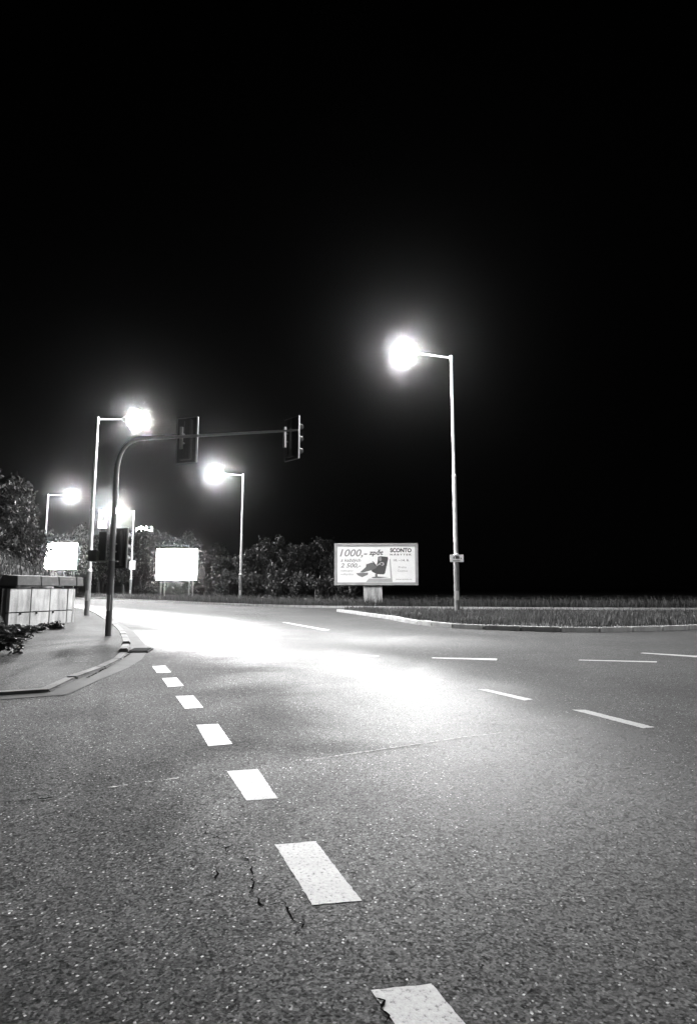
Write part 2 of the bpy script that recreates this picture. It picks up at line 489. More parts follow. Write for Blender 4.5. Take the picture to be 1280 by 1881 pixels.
b.v = [(x, y, bank_h(x, y)) for y in ys for x in xs]
b.f = [(j * nx + i, j * nx + i + 1, (j + 1) * nx + i + 1, (j + 1) * nx + i) for j in range(ny - 1) for i in range(nx - 1)]
embankment = struct(b.build('embankment', M_soil, None, True))

# ------------------------------------------------------------------ grass (uncountable)
def blades(name, pts, hmin, hmax, wid, m, per=1):
    n = len(pts)
    P0 = np.array(pts, dtype=float)
    a = rng.uniform(0, 2 * np.pi, n); h = rng.uniform(hmin, hmax, n) * rng.choice([1, 1, 1, 1.5], n)
    lean = rng.uniform(0.1, 0.6, n) * h; la = rng.uniform(0, 2 * np.pi, n)
    w = wid * rng.uniform(0.6, 1.3, n)
    dx, dy = np.cos(a) * w / 2, np.sin(a) * w / 2
    v = np.zeros((n, 5, 3))
    v[:, 0] = P0 - np.stack([dx, dy, 0 * dx], 1); v[:, 1] = P0 + np.stack([dx, dy, 0 * dx], 1)
    mid = P0 + np.stack([np.cos(la) * lean * 0.3, np.sin(la) * lean * 0.3, h * 0.55], 1)
    v[:, 2] = mid + np.stack([dx, dy, 0 * dx], 1) * 0.8; v[:, 3] = mid - np.stack([dx, dy, 0 * dx], 1) * 0.8
    v[:, 4] = P0 + np.stack([np.cos(la) * lean, np.sin(la) * lean, h], 1)
    base = np.arange(n) * 5
    loops = np.stack([base, base + 1, base + 2, base + 3, base + 3, base + 2, base + 4], 1).ravel()
    starts = np.stack([np.arange(n) * 7, np.arange(n) * 7 + 4], 1).ravel()
    me = bpy.data.meshes.new(name)
    me.vertices.add(n * 5); me.vertices.foreach_set('co', v.ravel())
    me.loops.add(n * 7); me.loops.foreach_set('vertex_index', loops.astype(np.int32))
    me.polygons.add(n * 2); me.polygons.foreach_set('loop_start', starts.astype(np.int32))
    me.update(calc_edges=True); me.validate()
    me.materials.append(m)
    return stuff(link(name, me))
def in_poly(x, y, poly):
    c = False; n = len(poly); j = n - 1
    for i in range(n):
        if (poly[i][1] > y) != (poly[j][1] > y) and x < (poly[j][0] - poly[i][0]) * (y - poly[i][1]) / (poly[j][1] - poly[i][1]) + poly[i][0]: c = not c
        j = i
    return c
ip = [(p.x, p.y) for p in offset(iq, 0.35)] + [(p.x, p.y) for p in offset(ibq, 0.3)]
pts = []
while len(pts) < 42000:
    x, y = random.uniform(-0.5, 20), random.uniform(15.4, 30)
    if in_poly(x, y, ip) and math.sin(x * 1.9 + 1) * math.sin(y * 1.3 + x) + 0.6 * math.sin(x * 4.1 + y * 3) + random.uniform(-0.8, 0.8) > -0.25: pts.append((x, y, 0.095))
tag(blades('island_grass', pts, 0.05, 0.20, 0.018, M_grass), 'rough mown grass covering the kerbed island under the tallest lamp', 'grass')
pts = []
vv = offset(vq, 0.3)
for i in range(len(vq) - 1):
    a, nb = vq[i], vq[i + 1]
    t = (nb - a).normalized(); nr = Vector((-t.y, t.x, 0))
    dens = 420 if a.y < 60 else 150
    for k in range(dens):
        p = a + t * random.uniform(0, 1) + nr * (0.25 + abs(random.gauss(0, 1.8)))
        pts.append((p.x, p.y, 0.095))
tag(blades('verge_grass', pts, 0.15, 0.5, 0.025, M_grass), 'tall dry grass along the far verge against the black sky', 'grass')
pts = []
while len(pts) < 24000:
    y = 15.7 + 26 * random.random() ** 1.8; x = random.uniform(-26, -8.4)
    h = bank_h(x, y)
    if h > 0.05 and (y > 18.6 or seg_d(x, y, foot_line) > 0.25): pts.append((x, y, h - 0.01))
tag(blades('bank_grass', pts, 0.08, 0.3, 0.03, M_grass), 'short grass on the slope above the concrete wall', 'grass')

# ================================================================== STREET LAMPS
def ellipsoid_half(mb, c, rx, ry, rz, rot, lower=True, n=20, m=7):
    vs, fs = [], []
    for j in range(m + 1):
        ph = (math.pi / 2) * j / m
        for k in range(n):
            th = 2 * math.pi * k / n
            vs.append(rot @ Vector((rx * math.cos(ph) * math.cos(th), ry * math.cos(ph) * math.sin(th), (-1 if lower else 1) * rz * math.sin(ph))) + Vector(c))
    for j in range(m):
        for k in range(n):
            k2 = (k + 1) % n
            f = (j * n + k, j * n + k2, (j + 1) * n + k2, (j + 1) * n + k)
            fs.append(f[::-1] if lower else f)
    fs.append(tuple(range(n)) if lower else tuple(range(n - 1, -1, -1)))
    mb.add(vs, fs)
def street_lamp(base, top, heading, arm, r=0.11, power=1.0, shield=None):
    root = empty('street_lamp', base)
    h = top
    hd = Vector((math.cos(heading), math.sin(heading), 0))
    p = MB(); p.tube([(0, 0, -0.15), (0, 0, h * 0.215)], [r, r], 20)
    low = p.build('pole_base', M_steeld, root, True)
    d = MB(); d.box(hd * 0 + Vector((0, -r + 0.006, 0.75)), (r * 0.95, 0.03, 0.38)); d.build('service_door', M_steel, low)
    p = MB(); p.tube([(0, 0, h * 0.213), (0, 0, h * 0.222), (0, 0, h * 0.226)], [r * 1.06, r * 1.06, r * 0.8], 20); p.build('collar', M_alu, root, True)
    p = MB(); p.tube([(0, 0, h * 0.22), (0, 0, h * 0.52)], [r * 0.8, r * 0.74], 20); p.build('pole_middle', M_steel, root, True)
    p = MB(); p.tube([(0, 0, h * 0.518), (0, 0, h * 0.525), (0, 0, h * 0.529)], [r * 0.86, r * 0.86, r * 0.58], 20); p.build('collar', M_alu, root, True)
    p = MB(); p.tube([(0, 0, h * 0.52), (0, 0, h - 0.02)], [r * 0.6, r * 0.5], 20); p.build('pole_top', M_steel, root, True)
    p = MB(); p.tube([(0, 0, h - 0.25), (0, 0, h + 0.04), (0, 0, h + 0.06)], [r * 0.62, r * 0.62, r * 0.3], 16); p.build('arm_socket', M_steel, root, True)
    p = MB(); p.tube([Vector((0, 0, h - 0.06)), hd * (arm - 0.5) + Vector((0, 0, h + 0.03))], [0.04, 0.036], 12); p.build('arm', M_steel, root, True)
    c = hd * arm + Vector((0, 0, h + 0.03))
    sc, half = shield if shield is not None else (heading + math.pi, R(60))
    GR = 0.40
    def shell(r_, az0, az1, el0, el1, n, m):
        return [c + Vector((math.cos(az0 + (az1 - az0) * k / n) * math.cos(el0 + (el1 - el0) * j / m) * r_, math.sin(az0 + (az1 - az0) * k / n) * math.cos(el0 + (el1 - el0) * j / m) * r_, math.sin(el0 + (el1 - el0) * j / m) * r_))
                for j in range(m + 1) for k in range(n + 1)]
    n, m = 16, 10                       # opaque back shell, added to keep lamp light off board and trees
    vs = shell(GR + 0.030, sc - half, sc + half, R(-58), R(88), n, m) + shell(GR + 0.012, sc - half, sc + half, R(-58), R(88), n, m)
    w1 = (n + 1) * (m + 1); fs = []
    for j in range(m):
        for k in range(n):
            q_ = (j * (n + 1) + k, j * (n + 1) + k + 1, (j + 1) * (n + 1) + k + 1, (j + 1) * (n + 1) + k)
            fs += [q_, tuple(w1 + i for i in reversed(q_))]
    for k in range(n): fs.append((k + 1, k, w1 + k, w1 + k + 1))
    for j in range(m):
        q0, q1 = j * (n + 1), (j + 1) * (n + 1)
        fs += [(q0, q1, w1 + q1, w1 + q0), (q1 + n, q0 + n, w1 + q0 + n, w1 + q1 + n)]
    s = MB(); s.add(vs, fs); hs = s.build('added_light_shield', M_steeld, root, True)
    s = MB(); s.tube([c - hd * (GR + 0.16), c - hd * (GR + 0.02)], [0.06, 0.13], 14); s.build('arm_collar', M_alu, hs, True)
    s = MB(); n, m = 18, 10
    vs = shell(GR, 0, 2 * math.pi * (1 - 1 / n), R(-90), R(90), n - 1, m); fs = []
    for j in range(m):
        for k in range(n):
            k2 = (k + 1) % n; fs.append((j * n + k, j * n + k2, (j + 1) * n + k2, (j + 1) * n + k))
    s.add(vs, fs); s.build('lamp_glare_globe', bulb(power), root, True)  # large round globe, its shape stands in for the glare disc
    return root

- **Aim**
Starting with the first line of the data above and ending with the line containing "embankment = struct(b.build('embankment', M_soil, None, True))", please restate every line exactly, leaving images out.

- **Full solution**
Write part 2 of the bpy script that recreates this picture. It picks up at line 489. More parts follow. Write for Blender 4.5. Take the picture to be 1280 by 1881 pixels.
b.v = [(x, y, bank_h(x, y)) for y in ys for x in xs]
b.f = [(j * nx + i, j * nx + i + 1, (j + 1) * nx + i + 1, (j + 1) * nx + i) for j in range(ny - 1) for i in range(nx - 1)]
embankment = struct(b.build('embankment', M_soil, None, True))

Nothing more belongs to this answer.